- **Your task**
Using the data below, copy every line that contains the word "wide".

- **Supplied information**
* BEGIN *

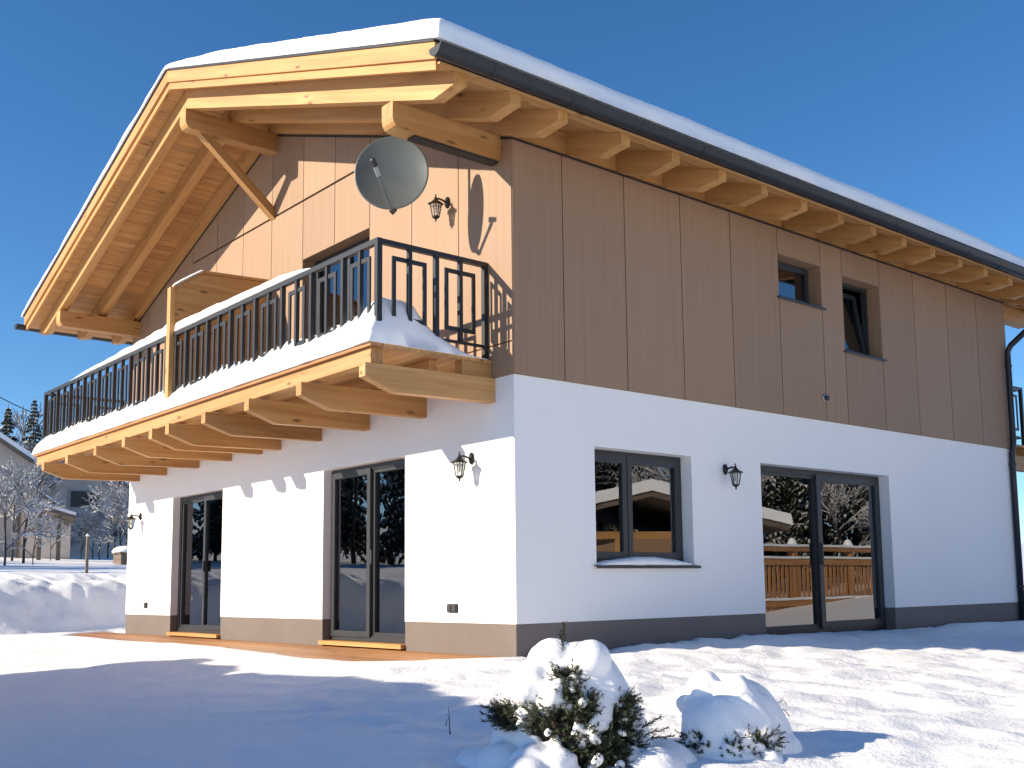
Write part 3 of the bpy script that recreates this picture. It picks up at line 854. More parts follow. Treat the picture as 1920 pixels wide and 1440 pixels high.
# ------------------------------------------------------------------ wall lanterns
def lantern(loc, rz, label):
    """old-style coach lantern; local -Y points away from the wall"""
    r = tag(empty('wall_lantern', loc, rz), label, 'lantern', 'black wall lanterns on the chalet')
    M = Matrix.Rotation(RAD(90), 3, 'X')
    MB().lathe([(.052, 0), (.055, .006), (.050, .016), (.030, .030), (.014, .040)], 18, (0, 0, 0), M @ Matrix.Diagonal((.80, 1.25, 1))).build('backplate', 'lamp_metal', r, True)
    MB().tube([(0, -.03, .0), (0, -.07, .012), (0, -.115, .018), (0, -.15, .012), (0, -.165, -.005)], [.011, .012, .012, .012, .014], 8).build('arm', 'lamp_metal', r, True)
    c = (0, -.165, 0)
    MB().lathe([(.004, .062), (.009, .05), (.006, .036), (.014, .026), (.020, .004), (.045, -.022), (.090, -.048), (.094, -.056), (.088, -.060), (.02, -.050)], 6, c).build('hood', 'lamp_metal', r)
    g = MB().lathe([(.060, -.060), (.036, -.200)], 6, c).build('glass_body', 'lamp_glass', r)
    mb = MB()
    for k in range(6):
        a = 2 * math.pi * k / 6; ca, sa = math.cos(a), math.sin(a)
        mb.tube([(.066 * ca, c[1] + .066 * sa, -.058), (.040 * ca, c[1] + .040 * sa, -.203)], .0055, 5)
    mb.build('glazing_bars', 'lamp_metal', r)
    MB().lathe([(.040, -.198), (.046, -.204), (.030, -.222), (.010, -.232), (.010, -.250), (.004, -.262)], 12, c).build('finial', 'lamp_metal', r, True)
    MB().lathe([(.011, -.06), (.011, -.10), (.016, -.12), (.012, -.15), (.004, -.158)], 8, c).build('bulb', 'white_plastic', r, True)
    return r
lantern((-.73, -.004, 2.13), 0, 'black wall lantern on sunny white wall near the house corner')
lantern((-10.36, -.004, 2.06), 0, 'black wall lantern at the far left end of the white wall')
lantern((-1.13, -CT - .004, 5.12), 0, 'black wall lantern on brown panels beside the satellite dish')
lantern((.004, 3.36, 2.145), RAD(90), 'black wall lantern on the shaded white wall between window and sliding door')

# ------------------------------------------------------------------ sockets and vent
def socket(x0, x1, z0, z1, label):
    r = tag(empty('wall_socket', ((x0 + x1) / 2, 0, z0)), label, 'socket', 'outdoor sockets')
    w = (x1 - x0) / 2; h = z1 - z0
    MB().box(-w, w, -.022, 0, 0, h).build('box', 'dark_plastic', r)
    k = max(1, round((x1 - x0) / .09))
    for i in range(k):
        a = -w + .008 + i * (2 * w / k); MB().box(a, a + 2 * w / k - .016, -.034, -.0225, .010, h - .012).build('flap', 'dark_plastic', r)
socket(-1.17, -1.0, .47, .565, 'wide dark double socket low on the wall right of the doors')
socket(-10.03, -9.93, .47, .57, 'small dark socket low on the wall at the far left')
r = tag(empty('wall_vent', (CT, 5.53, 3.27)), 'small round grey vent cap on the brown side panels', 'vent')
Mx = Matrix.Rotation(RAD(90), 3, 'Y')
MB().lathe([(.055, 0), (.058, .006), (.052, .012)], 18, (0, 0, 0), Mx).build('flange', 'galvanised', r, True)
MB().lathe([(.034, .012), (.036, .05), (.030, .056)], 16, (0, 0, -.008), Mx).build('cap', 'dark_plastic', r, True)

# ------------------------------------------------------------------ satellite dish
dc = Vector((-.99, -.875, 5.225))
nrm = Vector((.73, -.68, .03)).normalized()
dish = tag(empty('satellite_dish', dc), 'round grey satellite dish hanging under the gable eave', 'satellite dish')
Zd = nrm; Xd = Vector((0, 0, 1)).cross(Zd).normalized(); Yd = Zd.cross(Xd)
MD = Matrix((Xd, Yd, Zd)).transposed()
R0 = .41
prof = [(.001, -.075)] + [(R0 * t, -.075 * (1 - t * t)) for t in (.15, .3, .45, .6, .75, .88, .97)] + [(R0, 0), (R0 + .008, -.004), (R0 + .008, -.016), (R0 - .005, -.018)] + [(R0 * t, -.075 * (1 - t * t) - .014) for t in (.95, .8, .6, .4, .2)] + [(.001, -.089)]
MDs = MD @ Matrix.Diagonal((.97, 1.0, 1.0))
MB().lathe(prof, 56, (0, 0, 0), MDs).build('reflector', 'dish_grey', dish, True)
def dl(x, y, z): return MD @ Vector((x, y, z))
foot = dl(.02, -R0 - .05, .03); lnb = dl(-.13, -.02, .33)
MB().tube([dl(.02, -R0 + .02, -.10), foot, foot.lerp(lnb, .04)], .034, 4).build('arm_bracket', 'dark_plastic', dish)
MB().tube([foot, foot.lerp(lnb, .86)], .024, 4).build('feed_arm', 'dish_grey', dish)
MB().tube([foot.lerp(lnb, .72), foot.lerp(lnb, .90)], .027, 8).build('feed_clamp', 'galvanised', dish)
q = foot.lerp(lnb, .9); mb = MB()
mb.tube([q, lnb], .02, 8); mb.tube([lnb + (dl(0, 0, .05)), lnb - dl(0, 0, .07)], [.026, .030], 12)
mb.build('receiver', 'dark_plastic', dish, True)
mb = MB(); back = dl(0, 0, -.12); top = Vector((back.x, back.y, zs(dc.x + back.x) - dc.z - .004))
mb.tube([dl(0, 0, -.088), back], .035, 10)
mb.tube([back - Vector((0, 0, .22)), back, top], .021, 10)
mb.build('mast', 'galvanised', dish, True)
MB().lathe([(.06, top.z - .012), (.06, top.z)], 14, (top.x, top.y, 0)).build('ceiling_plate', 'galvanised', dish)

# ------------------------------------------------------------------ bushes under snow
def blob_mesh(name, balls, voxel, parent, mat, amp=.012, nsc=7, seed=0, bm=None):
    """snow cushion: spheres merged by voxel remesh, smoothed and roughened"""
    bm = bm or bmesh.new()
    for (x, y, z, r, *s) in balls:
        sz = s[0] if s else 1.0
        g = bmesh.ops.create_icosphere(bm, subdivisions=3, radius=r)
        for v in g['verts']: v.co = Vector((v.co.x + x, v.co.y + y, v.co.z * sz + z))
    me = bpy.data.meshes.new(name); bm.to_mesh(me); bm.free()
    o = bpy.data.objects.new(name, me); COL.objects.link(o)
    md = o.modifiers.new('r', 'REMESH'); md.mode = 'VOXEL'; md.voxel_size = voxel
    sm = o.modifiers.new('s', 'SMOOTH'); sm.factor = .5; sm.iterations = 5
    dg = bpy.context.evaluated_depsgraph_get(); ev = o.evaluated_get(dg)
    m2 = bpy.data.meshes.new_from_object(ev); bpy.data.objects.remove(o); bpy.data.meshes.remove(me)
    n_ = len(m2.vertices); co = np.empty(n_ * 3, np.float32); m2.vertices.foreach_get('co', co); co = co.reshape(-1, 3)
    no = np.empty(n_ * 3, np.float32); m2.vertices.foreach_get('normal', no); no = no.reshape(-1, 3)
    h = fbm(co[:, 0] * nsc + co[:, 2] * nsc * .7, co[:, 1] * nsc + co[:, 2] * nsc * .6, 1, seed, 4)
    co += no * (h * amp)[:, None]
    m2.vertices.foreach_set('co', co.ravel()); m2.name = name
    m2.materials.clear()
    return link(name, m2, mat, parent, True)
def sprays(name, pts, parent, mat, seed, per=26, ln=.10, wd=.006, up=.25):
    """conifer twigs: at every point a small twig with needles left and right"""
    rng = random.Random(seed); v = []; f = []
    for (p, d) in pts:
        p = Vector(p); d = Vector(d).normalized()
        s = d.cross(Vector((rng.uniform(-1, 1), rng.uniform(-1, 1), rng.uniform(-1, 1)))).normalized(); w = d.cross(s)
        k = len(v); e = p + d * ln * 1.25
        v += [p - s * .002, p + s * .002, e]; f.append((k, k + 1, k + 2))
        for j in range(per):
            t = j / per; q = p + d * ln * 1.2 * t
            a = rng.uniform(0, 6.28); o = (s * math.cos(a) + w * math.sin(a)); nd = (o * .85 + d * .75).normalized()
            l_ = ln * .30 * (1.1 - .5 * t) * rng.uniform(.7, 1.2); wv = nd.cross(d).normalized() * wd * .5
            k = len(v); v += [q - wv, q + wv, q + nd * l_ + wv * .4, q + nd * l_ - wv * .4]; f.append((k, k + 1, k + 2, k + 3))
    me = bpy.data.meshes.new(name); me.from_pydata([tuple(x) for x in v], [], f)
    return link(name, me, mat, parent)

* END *

- **Final answer**
Write part 3 of the bpy script that recreates this picture. It picks up at line 854. More parts follow. Treat the picture as 1920 pixels wide and 1440 pixels high.
socket(-1.17, -1.0, .47, .565, 'wide dark double socket low on the wall right of the doors')